Job :: The listing below should be copied in full, word for word.
--- Dataset content ---
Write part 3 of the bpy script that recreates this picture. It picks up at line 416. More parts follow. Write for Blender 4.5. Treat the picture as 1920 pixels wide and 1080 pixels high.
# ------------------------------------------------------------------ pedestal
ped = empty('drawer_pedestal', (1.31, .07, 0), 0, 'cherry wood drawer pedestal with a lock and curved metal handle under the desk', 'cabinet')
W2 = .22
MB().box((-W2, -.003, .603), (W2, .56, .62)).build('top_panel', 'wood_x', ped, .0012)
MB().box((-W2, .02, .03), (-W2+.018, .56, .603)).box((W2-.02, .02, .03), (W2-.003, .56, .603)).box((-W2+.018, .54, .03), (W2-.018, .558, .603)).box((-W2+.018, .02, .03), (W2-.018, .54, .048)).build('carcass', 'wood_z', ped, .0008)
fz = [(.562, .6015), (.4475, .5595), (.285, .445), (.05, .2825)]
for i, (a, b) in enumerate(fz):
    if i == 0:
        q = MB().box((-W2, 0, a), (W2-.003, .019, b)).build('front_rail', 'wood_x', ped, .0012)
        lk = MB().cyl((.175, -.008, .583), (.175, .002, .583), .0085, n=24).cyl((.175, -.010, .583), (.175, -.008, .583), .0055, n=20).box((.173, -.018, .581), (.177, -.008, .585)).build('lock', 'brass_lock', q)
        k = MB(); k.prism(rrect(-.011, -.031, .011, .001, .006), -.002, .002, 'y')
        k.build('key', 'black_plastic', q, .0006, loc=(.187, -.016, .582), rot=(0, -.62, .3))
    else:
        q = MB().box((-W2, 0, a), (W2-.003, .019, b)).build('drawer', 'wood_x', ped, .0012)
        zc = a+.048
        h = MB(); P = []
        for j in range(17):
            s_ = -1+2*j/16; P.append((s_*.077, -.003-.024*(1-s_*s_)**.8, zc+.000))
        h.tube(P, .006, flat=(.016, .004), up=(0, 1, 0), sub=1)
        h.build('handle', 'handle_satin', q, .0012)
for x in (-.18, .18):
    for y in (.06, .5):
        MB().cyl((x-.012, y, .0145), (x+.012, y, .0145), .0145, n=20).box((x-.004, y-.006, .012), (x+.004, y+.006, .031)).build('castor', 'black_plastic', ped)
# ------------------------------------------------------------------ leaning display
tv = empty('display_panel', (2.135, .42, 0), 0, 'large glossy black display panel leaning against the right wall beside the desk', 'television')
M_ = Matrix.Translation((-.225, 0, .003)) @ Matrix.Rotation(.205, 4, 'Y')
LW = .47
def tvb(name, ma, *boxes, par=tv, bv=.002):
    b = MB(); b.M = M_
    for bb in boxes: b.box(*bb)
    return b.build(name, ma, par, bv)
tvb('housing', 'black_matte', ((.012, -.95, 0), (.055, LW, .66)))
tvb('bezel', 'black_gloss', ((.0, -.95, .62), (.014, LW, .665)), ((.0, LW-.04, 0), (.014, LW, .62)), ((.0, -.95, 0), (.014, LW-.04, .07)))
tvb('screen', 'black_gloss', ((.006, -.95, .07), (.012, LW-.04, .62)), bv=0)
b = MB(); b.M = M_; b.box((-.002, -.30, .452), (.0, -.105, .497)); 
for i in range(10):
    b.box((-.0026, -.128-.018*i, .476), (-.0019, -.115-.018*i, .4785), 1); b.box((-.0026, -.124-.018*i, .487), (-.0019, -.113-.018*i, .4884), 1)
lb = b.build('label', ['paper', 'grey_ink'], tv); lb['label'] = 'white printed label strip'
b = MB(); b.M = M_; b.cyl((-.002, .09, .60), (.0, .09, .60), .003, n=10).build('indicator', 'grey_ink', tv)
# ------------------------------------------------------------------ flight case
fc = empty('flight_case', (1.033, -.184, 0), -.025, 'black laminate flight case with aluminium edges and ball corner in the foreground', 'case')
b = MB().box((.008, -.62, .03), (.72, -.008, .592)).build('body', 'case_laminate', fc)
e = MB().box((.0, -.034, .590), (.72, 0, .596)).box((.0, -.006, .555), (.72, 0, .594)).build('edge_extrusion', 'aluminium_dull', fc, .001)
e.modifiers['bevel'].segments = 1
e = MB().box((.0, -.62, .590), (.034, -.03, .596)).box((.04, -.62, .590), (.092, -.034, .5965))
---
Solution for this task ::
Write part 3 of the bpy script that recreates this picture. It picks up at line 416. More parts follow. Write for Blender 4.5. Treat the picture as 1920 pixels wide and 1080 pixels high.
# ------------------------------------------------------------------ pedestal
ped = empty('drawer_pedestal', (1.31, .07, 0), 0, 'cherry wood drawer pedestal with a lock and curved metal handle under the desk', 'cabinet')
W2 = .22
MB().box((-W2, -.003, .603), (W2, .56, .62)).build('top_panel', 'wood_x', ped, .0012)
MB().box((-W2, .02, .03), (-W2+.018, .56, .603)).box((W2-.02, .02, .03), (W2-.003, .56, .603)).box((-W2+.018, .54, .03), (W2-.018, .558, .603)).box((-W2+.018, .02, .03), (W2-.018, .54, .048)).build('carcass', 'wood_z', ped, .0008)
fz = [(.562, .6015), (.4475, .5595), (.285, .445), (.05, .2825)]
for i, (a, b) in enumerate(fz):
    if i == 0:
        q = MB().box((-W2, 0, a), (W2-.003, .019, b)).build('front_rail', 'wood_x', ped, .0012)
        lk = MB().cyl((.175, -.008, .583), (.175, .002, .583), .0085, n=24).cyl((.175, -.010, .583), (.175, -.008, .583), .0055, n=20).box((.173, -.018, .581), (.177, -.008, .585)).build('lock', 'brass_lock', q)
        k = MB(); k.prism(rrect(-.011, -.031, .011, .001, .006), -.002, .002, 'y')
        k.build('key', 'black_plastic', q, .0006, loc=(.187, -.016, .582), rot=(0, -.62, .3))
    else:
        q = MB().box((-W2, 0, a), (W2-.003, .019, b)).build('drawer', 'wood_x', ped, .0012)
        zc = a+.048
        h = MB(); P = []
        for j in range(17):
            s_ = -1+2*j/16; P.append((s_*.077, -.003-.024*(1-s_*s_)**.8, zc+.000))
        h.tube(P, .006, flat=(.016, .004), up=(0, 1, 0), sub=1)
        h.build('handle', 'handle_satin', q, .0012)
for x in (-.18, .18):
    for y in (.06, .5):
        MB().cyl((x-.012, y, .0145), (x+.012, y, .0145), .0145, n=20).box((x-.004, y-.006, .012), (x+.004, y+.006, .031)).build('castor', 'black_plastic', ped)
# ------------------------------------------------------------------ leaning display
tv = empty('display_panel', (2.135, .42, 0), 0, 'large glossy black display panel leaning against the right wall beside the desk', 'television')
M_ = Matrix.Translation((-.225, 0, .003)) @ Matrix.Rotation(.205, 4, 'Y')
LW = .47
def tvb(name, ma, *boxes, par=tv, bv=.002):
    b = MB(); b.M = M_
    for bb in boxes: b.box(*bb)
    return b.build(name, ma, par, bv)
tvb('housing', 'black_matte', ((.012, -.95, 0), (.055, LW, .66)))
tvb('bezel', 'black_gloss', ((.0, -.95, .62), (.014, LW, .665)), ((.0, LW-.04, 0), (.014, LW, .62)), ((.0, -.95, 0), (.014, LW-.04, .07)))
tvb('screen', 'black_gloss', ((.006, -.95, .07), (.012, LW-.04, .62)), bv=0)
b = MB(); b.M = M_; b.box((-.002, -.30, .452), (.0, -.105, .497)); 
for i in range(10):
    b.box((-.0026, -.128-.018*i, .476), (-.0019, -.115-.018*i, .4785), 1); b.box((-.0026, -.124-.018*i, .487), (-.0019, -.113-.018*i, .4884), 1)
lb = b.build('label', ['paper', 'grey_ink'], tv); lb['label'] = 'white printed label strip'
b = MB(); b.M = M_; b.cyl((-.002, .09, .60), (.0, .09, .60), .003, n=10).build('indicator', 'grey_ink', tv)
# ------------------------------------------------------------------ flight case
fc = empty('flight_case', (1.033, -.184, 0), -.025, 'black laminate flight case with aluminium edges and ball corner in the foreground', 'case')
b = MB().box((.008, -.62, .03), (.72, -.008, .592)).build('body', 'case_laminate', fc)
e = MB().box((.0, -.034, .590), (.72, 0, .596)).box((.0, -.006, .555), (.72, 0, .594)).build('edge_extrusion', 'aluminium_dull', fc, .001)
e.modifiers['bevel'].segments = 1
e = MB().box((.0, -.62, .590), (.034, -.03, .596)).box((.04, -.62, .590), (.092, -.034, .5965))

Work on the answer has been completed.